● **PROBLEM**
Each entry below must be repeated word for word.

● **DATA ENTRIES**
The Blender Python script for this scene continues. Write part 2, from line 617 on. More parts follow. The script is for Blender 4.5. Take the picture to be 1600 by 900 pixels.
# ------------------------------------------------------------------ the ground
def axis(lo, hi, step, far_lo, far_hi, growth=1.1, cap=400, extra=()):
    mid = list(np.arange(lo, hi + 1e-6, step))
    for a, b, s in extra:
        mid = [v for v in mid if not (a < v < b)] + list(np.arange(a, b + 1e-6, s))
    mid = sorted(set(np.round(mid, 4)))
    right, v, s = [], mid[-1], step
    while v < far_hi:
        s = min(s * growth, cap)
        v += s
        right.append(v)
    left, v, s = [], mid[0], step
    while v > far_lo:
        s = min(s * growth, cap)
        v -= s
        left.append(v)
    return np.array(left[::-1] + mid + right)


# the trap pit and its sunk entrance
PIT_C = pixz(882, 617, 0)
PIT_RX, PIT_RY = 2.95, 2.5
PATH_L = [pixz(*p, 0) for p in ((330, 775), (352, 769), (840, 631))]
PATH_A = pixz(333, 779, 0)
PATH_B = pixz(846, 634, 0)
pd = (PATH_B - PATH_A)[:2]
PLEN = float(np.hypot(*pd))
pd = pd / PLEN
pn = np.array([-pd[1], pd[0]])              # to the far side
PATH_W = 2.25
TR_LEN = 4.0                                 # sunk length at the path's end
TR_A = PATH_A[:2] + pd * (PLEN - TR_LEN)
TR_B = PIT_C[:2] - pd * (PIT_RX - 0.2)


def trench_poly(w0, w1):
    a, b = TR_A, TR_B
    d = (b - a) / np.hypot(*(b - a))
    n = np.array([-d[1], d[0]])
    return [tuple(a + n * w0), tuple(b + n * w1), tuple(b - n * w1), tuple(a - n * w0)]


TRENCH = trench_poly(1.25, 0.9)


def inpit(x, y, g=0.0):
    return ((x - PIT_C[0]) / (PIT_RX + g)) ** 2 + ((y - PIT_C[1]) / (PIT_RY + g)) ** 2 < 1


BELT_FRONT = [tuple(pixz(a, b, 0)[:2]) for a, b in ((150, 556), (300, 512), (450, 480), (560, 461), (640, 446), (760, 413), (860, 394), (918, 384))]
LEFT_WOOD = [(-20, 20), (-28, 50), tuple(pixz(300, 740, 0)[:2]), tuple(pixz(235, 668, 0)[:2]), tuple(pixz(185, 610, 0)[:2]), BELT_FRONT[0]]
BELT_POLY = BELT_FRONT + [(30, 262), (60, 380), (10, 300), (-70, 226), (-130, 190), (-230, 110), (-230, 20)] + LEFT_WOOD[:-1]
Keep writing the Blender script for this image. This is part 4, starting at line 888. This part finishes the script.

● **ANSWER IN FULL**
The Blender Python script for this scene continues. Write part 2, from line 617 on. More parts follow. The script is for Blender 4.5. Take the picture to be 1600 by 900 pixels.
# ------------------------------------------------------------------ the ground
def axis(lo, hi, step, far_lo, far_hi, growth=1.1, cap=400, extra=()):
    mid = list(np.arange(lo, hi + 1e-6, step))
    for a, b, s in extra:
        mid = [v for v in mid if not (a < v < b)] + list(np.arange(a, b + 1e-6, s))
    mid = sorted(set(np.round(mid, 4)))
    right, v, s = [], mid[-1], step
    while v < far_hi:
        s = min(s * growth, cap)
        v += s
        right.append(v)
    left, v, s = [], mid[0], step
    while v > far_lo:
        s = min(s * growth, cap)
        v -= s
        left.append(v)
    return np.array(left[::-1] + mid + right)


# the trap pit and its sunk entrance
PIT_C = pixz(882, 617, 0)
PIT_RX, PIT_RY = 2.95, 2.5
PATH_L = [pixz(*p, 0) for p in ((330, 775), (352, 769), (840, 631))]
PATH_A = pixz(333, 779, 0)
PATH_B = pixz(846, 634, 0)
pd = (PATH_B - PATH_A)[:2]
PLEN = float(np.hypot(*pd))
pd = pd / PLEN
pn = np.array([-pd[1], pd[0]])              # to the far side
PATH_W = 2.25
TR_LEN = 4.0                                 # sunk length at the path's end
TR_A = PATH_A[:2] + pd * (PLEN - TR_LEN)
TR_B = PIT_C[:2] - pd * (PIT_RX - 0.2)


def trench_poly(w0, w1):
    a, b = TR_A, TR_B
    d = (b - a) / np.hypot(*(b - a))
    n = np.array([-d[1], d[0]])
    return [tuple(a + n * w0), tuple(b + n * w1), tuple(b - n * w1), tuple(a - n * w0)]


TRENCH = trench_poly(1.25, 0.9)


def inpit(x, y, g=0.0):
    return ((x - PIT_C[0]) / (PIT_RX + g)) ** 2 + ((y - PIT_C[1]) / (PIT_RY + g)) ** 2 < 1


BELT_FRONT = [tuple(pixz(a, b, 0)[:2]) for a, b in ((150, 556), (300, 512), (450, 480), (560, 461), (640, 446), (760, 413), (860, 394), (918, 384))]
LEFT_WOOD = [(-20, 20), (-28, 50), tuple(pixz(300, 740, 0)[:2]), tuple(pixz(235, 668, 0)[:2]), tuple(pixz(185, 610, 0)[:2]), BELT_FRONT[0]]
BELT_POLY = BELT_FRONT + [(30, 262), (60, 380), (10, 300), (-70, 226), (-130, 190), (-230, 110), (-230, 20)] + LEFT_WOOD[:-1]
Keep writing the Blender script for this image. This is part 4, starting at line 888. This part finishes the script.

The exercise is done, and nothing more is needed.